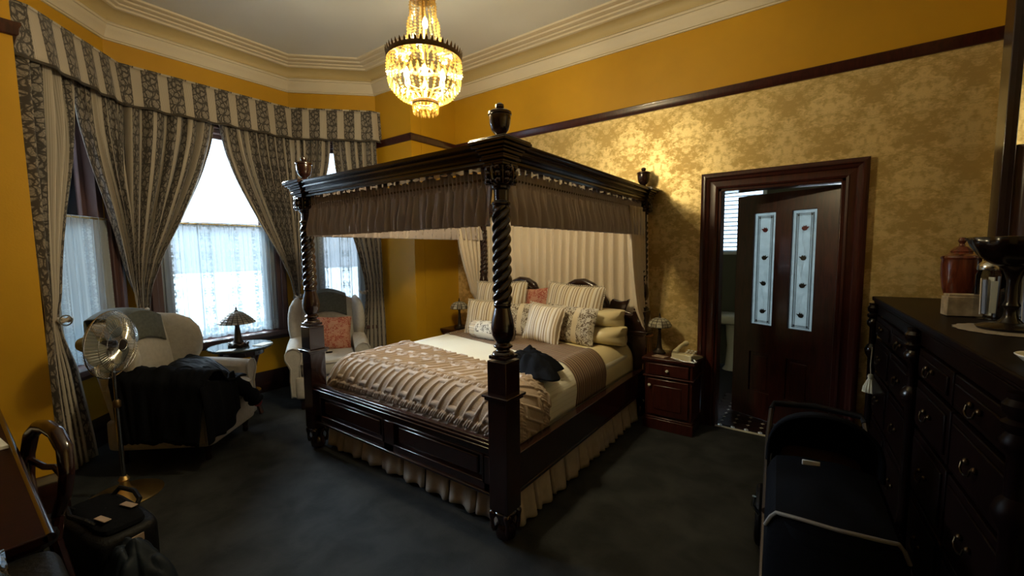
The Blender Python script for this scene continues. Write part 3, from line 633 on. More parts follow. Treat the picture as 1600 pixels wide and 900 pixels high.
# ================================================================ FOUR POSTER BED
BX, XLp, XRp, YFp, YBp = -2.195, -3.11, -1.28, 1.665, 3.70
bed = thing('four_poster_bed', 'dark mahogany four poster bed with twisted posts and urn finials', 'bed', (BX, 2.68, 0))
def post_parts(x, y, back=False):
    mb = MB(); s = .118
    mb.box((x, y, (.955+.17)/2), (s, s, .955-.17))
    mb.box((x, y, .775), (s+.046, s+.046, .014)); mb.box((x, y, .760), (s+.026, s+.026, .016))
    mb.box((x, y, .972), (s-.012, s-.012, .018)); mb.box((x, y, .17), (s-.02, s-.02, .03))
    lower = [(.052, .975), (.058, .985), (.052, .996), (.036, 1.004), (.034, 1.014), (.048, 1.020), (.05, 1.030), (.040, 1.038), (.034, 1.045), (.046, 1.058), (.057, 1.085), (.060, 1.12), (.056, 1.155), (.047, 1.19), (.040, 1.22), (.044, 1.228), (.046, 1.236), (.040, 1.244)]
    mb.lathe(lower, 28, (x, y, 0))
    z0, z1, n = 1.24, 1.725, 110
    prof = [(.0445-.004*(k/n), z0+(z1-z0)*k/n) for k in range(n+1)]
    mb.lathe(prof, 40, (x, y, 0), rf=lambda a, z: 1+.15*math.cos(4*a-(z-z0)*2*PI/.050)*min(1, (z-z0)/.03, (z1-z)/.03))
    mb.lathe([(.036, 1.72), (.046, 1.726), (.047, 1.738), (.036, 1.746), (.037, 1.80), (.046, 1.806), (.048, 1.815), (.058, 1.822)], 28, (x, y, 0), rf=lambda a, z: 1+(.06*math.cos(12*a) if 1.745 < z < 1.801 else 0))
    # capital block under the tester
    mb.box((x, y, 1.87), (.108, .108, .10))
    p = mb.build('post', M['mahog'], bed, world=True, bev=.003)
    # acanthus carving
    lf = MB()
    for k in range(4):
        a = k*PI/2; c, s_ = math.cos(a), math.sin(a)
        for j in (-1, 0, 1):
            for (dx, dz, r) in ((j*.028, .0, .018), (j*.030, -.030, .014), (j*.026, .03, .013)):
                px, py = .058*c-dx*s_, .058*s_+dx*c; lf.sell((x+px, y+py, 1.868+dz), (.016, .016, r), .8, .8, 10, 6)
        lf.tube([(x+(.055+.018*math.sin(t*PI))*c-(j_*.0)*s_, y+(.055+.018*math.sin(t*PI))*s_, 1.82+.10*t) for t in [i/8 for i in range(9)] for j_ in (0,)], .008, 6)
    lf.build('acanthus_carving', M['mahog'], p, world=True)
    # foot
    ft = MB(); ft.lathe([(.052, .165), (.060, .158), (.058, .14), (.045, .118), (.040, .095), (.050, .078), (.056, .05), (.050, .018), (.03, .001)][::-1], 24, (x, y, 0))
    for a in (PI/4, 3*PI/4, 5*PI/4, 7*PI/4):
        dx, dy = math.cos(a), math.sin(a)
        ft.tube([(x+dx*(.058+.012*math.sin(t*3)), y+dy*(.058+.012*math.sin(t*3)), .165-.11*t) for t in [i/8 for i in range(9)]], [.016, .021, .02, .014, .01, .01, .012, .014, .012], 8)
        ft.sell((x+dx*.066, y+dy*.066, .150), (.020, .020, .018), 1, 1, 12, 8)
    ft.build('ball_foot', M['mahog'], p, world=True)
    # finial
    fi = MB(); fi.lathe([(.034, 2.035), (.036, 2.045), (.024, 2.052), (.020, 2.060), (.030, 2.068), (.043, 2.085), (.050, 2.11), (.053, 2.145), (.052, 2.152), (.058, 2.155), (.057, 2.166), (.044, 2.174), (.020, 2.179), (.015, 2.182), (.021, 2.190), (.020, 2.202), (.010, 2.210), (.001, 2.211)], 28, (x, y, 0))
    fi.build('urn_finial', M['mahog'], p, world=True)
for x, y in ((XRp, YFp), (XLp, YFp), (XRp, YBp), (XLp, YBp)): post_parts(x, y)
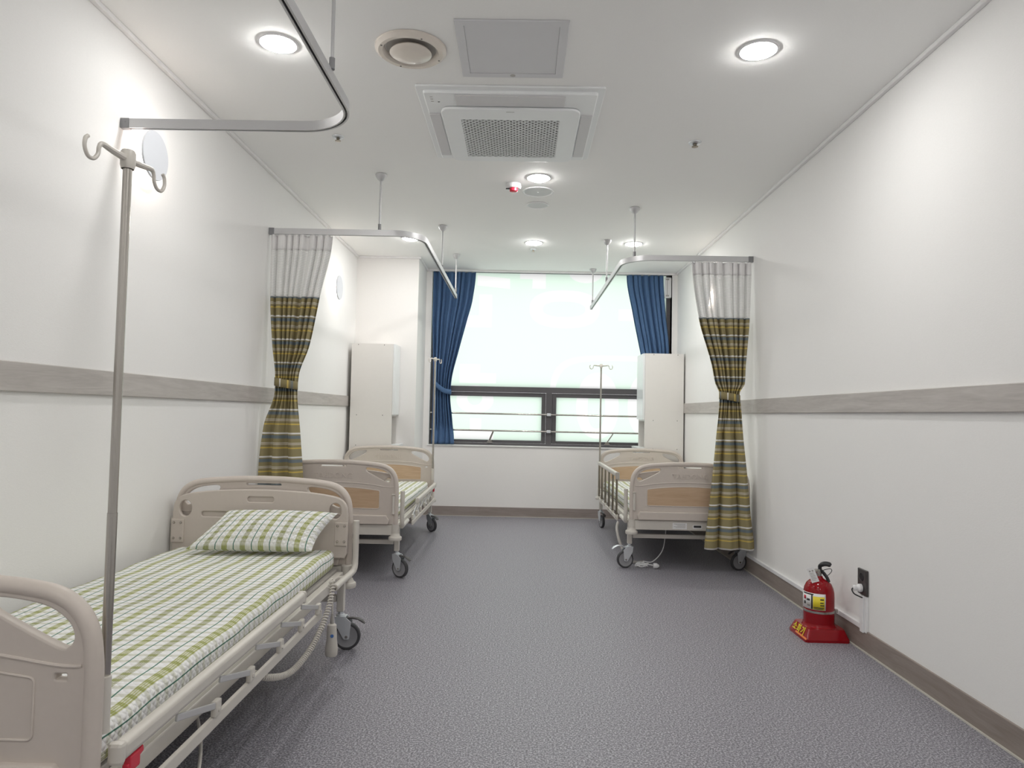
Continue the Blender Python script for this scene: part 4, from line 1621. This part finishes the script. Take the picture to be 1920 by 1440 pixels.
bd.lathe([(r + 0.0002, 0.127), (r + 0.0022, 0.128), (r + 0.0022, 0.138), (r + 0.0002, 0.139)], seg=44)
bd.box(0.070, 0.084, -0.03, -0.018, 0.126, 0.142, 0.002)
bd.build('band', 'steel', fe)


def wrap(a0, a1, z0, z1, off, name, mat, parent, n_=16):
    w = MB()
    R_ = r + off
    w.grid(n_, 1, lambda u, v_: Vector((R_ * math.cos(a0 + (a1 - a0) * u), R_ * math.sin(a0 + (a1 - a0) * u), z0 + (z1 - z0) * v_)))
    return w.build(name, mat, parent, 60, 0.0004)


D2R = math.radians
lb = wrap(D2R(165), D2R(272), 0.146, 0.226, 0.0008, 'label', 'paper', fe)
wrap(D2R(226), D2R(268), 0.148, 0.212, 0.0014, 'yellow_panel', 'yellow', lb, 10)
wrap(D2R(219), D2R(225), 0.148, 0.218, 0.0014, 'black_strip', 'ink', lb, 4)
wrap(D2R(180), D2R(228), 0.217, 0.223, 0.0014, 'title_print', 'ink', lb, 8)
for i, (a0, a1, z0, z1, m_) in enumerate(((183, 196, 0.190, 0.208, 'redlamp'), (200, 214, 0.186, 0.196, 'ink'), (184, 194, 0.166, 0.180, 'ink'), (202, 216, 0.160, 0.176, 'grey'),
                                          (252, 265, 0.196, 0.202, 'ink'), (252, 264, 0.180, 0.185, 'ink'), (252, 266, 0.168, 0.173, 'ink'), (229, 265, 0.156, 0.160, 'ink'), (231, 262, 0.150, 0.153, 'ink'))):
    wrap(D2R(a0), D2R(a1), z0, z1, 0.0020, 'label_print', m_, lb, 4)
va = MB()
va.cyl((0, 0, 0.300), (0, 0, 0.322), 0.013, 16)
va.box(-0.016, 0.018, -0.010, 0.010, 0.314, 0.336, 0.003)
va.cyl((-0.012, -0.002, 0.326), (-0.034, -0.004, 0.326), 0.010, 14)
va.build('valve', 'steel', fe)
hd = MB()
hd.tube(catmull([(0.006, 0, 0.334), (0.004, -0.006, 0.352), (0.016, -0.016, 0.364), (0.034, -0.026, 0.366), (0.046, -0.034, 0.360)], 5),
        [(0.009, 0.011)] * 8 + [(0.010, 0.013)] * 11 + [(0.006, 0.010)] * 2, 10)
hd.build('squeeze_lever', 'black', fe)
hd = MB()
hd.tube(catmull([(0.010, -0.002, 0.330), (0.022, -0.010, 0.315), (0.034, -0.018, 0.296), (0.040, -0.024, 0.276)], 5), (0.008, 0.012), 10)
hd.build('hose_nozzle', 'black', fe)
pn = MB()
pn.tube(catmull([(0.018, 0, 0.326), (0.036, -0.006, 0.336), (0.054, -0.012, 0.340), (0.060, -0.012, 0.330), (0.050, -0.010, 0.314), (0.040, -0.006, 0.306), (0.030, -0.002, 0.318)], 5, True), 0.0018, 6, closed=True)
pn.build('safety_pin', 'black', fe)
tg_ = MB()
mt = Matrix.Translation((-0.045, -0.035, 0.312)) @ Matrix.Rotation(math.radians(-32), 4, 'Z') @ Matrix.Rotation(math.radians(-22), 4, 'Y')
tg_.box(-0.018, 0.018, -0.0008, 0.0008, -0.036, 0.036, 0, mt)
tgo = tg_.build('tag', 'paper', fe)
tp = MB()
for i, w_ in enumerate((0.020, 0.022, 0.024, 0.022, 0.024, 0.018)):
    tp.box(-0.012, -0.012 + w_, -0.0013, -0.0008, 0.008 - i * 0.007, 0.0105 - i * 0.007, 0, mt)
tp.box(-0.011, -0.003, -0.0013, -0.0008, 0.016, 0.024, 0, mt)
tp.box(0.003, 0.011, -0.0013, -0.0008, 0.016, 0.024, 0, mt)
tp.build('tag_print', 'grey', tgo)
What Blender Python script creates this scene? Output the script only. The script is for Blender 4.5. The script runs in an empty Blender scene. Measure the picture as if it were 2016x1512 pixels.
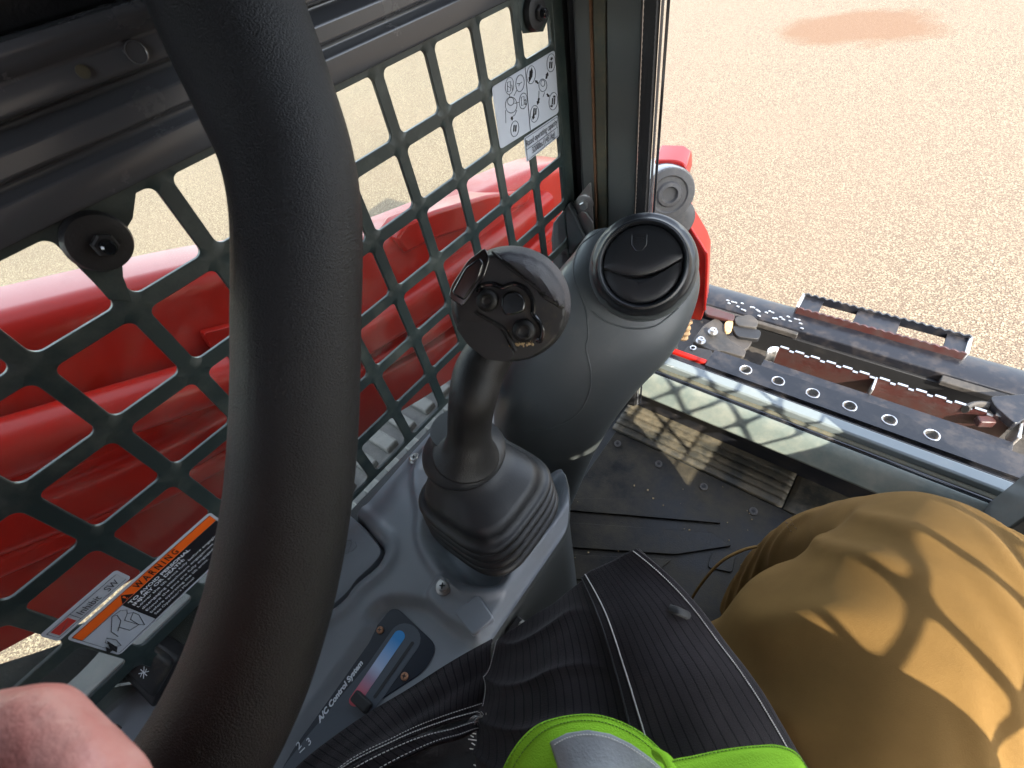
import bpy, bmesh, math, random
from math import radians, sin, cos, pi, sqrt, atan2, exp
from mathutils import Vector, Matrix, noise
random.seed(7)
S = bpy.context.scene
COL = S.collection

# ------------------------------------------------------------------ camera
# world: X = operator's right, Y = forward, Z = up, the camera sits at the origin
RM = ((0.786547, 0.597764, -0.154991), (0.373361, -0.660243, -0.651676), (-0.49188, 0.454706, -0.742494))
FPX = 942.81
cam_d = bpy.data.cameras.new('camera')
cam = bpy.data.objects.new('camera', cam_d); COL.objects.link(cam)
cr, cd, cf = Vector(RM[0]), Vector(RM[1]), Vector(RM[2])
cam.matrix_world = Matrix(((cr.x, -cd.x, -cf.x, 0), (cr.y, -cd.y, -cf.y, 0), (cr.z, -cd.z, -cf.z, 0), (0, 0, 0, 1)))
cam_d.sensor_width = 36; cam_d.lens = 36 * FPX / 2016
cam_d.clip_start = 0.02; cam_d.clip_end = 400
cam_d.dof.use_dof = True; cam_d.dof.focus_distance = 0.62; cam_d.dof.aperture_fstop = 13
S.camera = cam

# ------------------------------------------------------------------ world, sun, exposure
SUN = Vector((1.0, -0.5, 0.85)).normalized()
w = bpy.data.worlds.new('World'); S.world = w; w.use_nodes = True
nt = w.node_tree; bg = nt.nodes['Background']
sky = nt.nodes.new('ShaderNodeTexSky'); sky.sky_type = 'NISHITA'; sky.sun_disc = False
sky.sun_elevation = math.asin(SUN.z); sky.sun_rotation = atan2(SUN.x, SUN.y)
hsv = nt.nodes.new('ShaderNodeHueSaturation'); hsv.inputs['Saturation'].default_value = 0.5
nt.links.new(sky.outputs[0], hsv.inputs['Color']); nt.links.new(hsv.outputs[0], bg.inputs[0]); bg.inputs[1].default_value = 0.15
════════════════
> **Written instruction**
In the listing above, find the line with "What Blender Python" and the line with "S.camera = cam". Copy exactly those two and every line between, without the pictures.

> **Exercise answer**
What Blender Python script creates this scene? Output the script only. The script is for Blender 4.5. The script runs in an empty Blender scene. Measure the picture as if it were 2016x1512 pixels.
import bpy, bmesh, math, random
from math import radians, sin, cos, pi, sqrt, atan2, exp
from mathutils import Vector, Matrix, noise
random.seed(7)
S = bpy.context.scene
COL = S.collection

# ------------------------------------------------------------------ camera
# world: X = operator's right, Y = forward, Z = up, the camera sits at the origin
RM = ((0.786547, 0.597764, -0.154991), (0.373361, -0.660243, -0.651676), (-0.49188, 0.454706, -0.742494))
FPX = 942.81
cam_d = bpy.data.cameras.new('camera')
cam = bpy.data.objects.new('camera', cam_d); COL.objects.link(cam)
cr, cd, cf = Vector(RM[0]), Vector(RM[1]), Vector(RM[2])
cam.matrix_world = Matrix(((cr.x, -cd.x, -cf.x, 0), (cr.y, -cd.y, -cf.y, 0), (cr.z, -cd.z, -cf.z, 0), (0, 0, 0, 1)))
cam_d.sensor_width = 36; cam_d.lens = 36 * FPX / 2016
cam_d.clip_start = 0.02; cam_d.clip_end = 400
cam_d.dof.use_dof = True; cam_d.dof.focus_distance = 0.62; cam_d.dof.aperture_fstop = 13
S.camera = cam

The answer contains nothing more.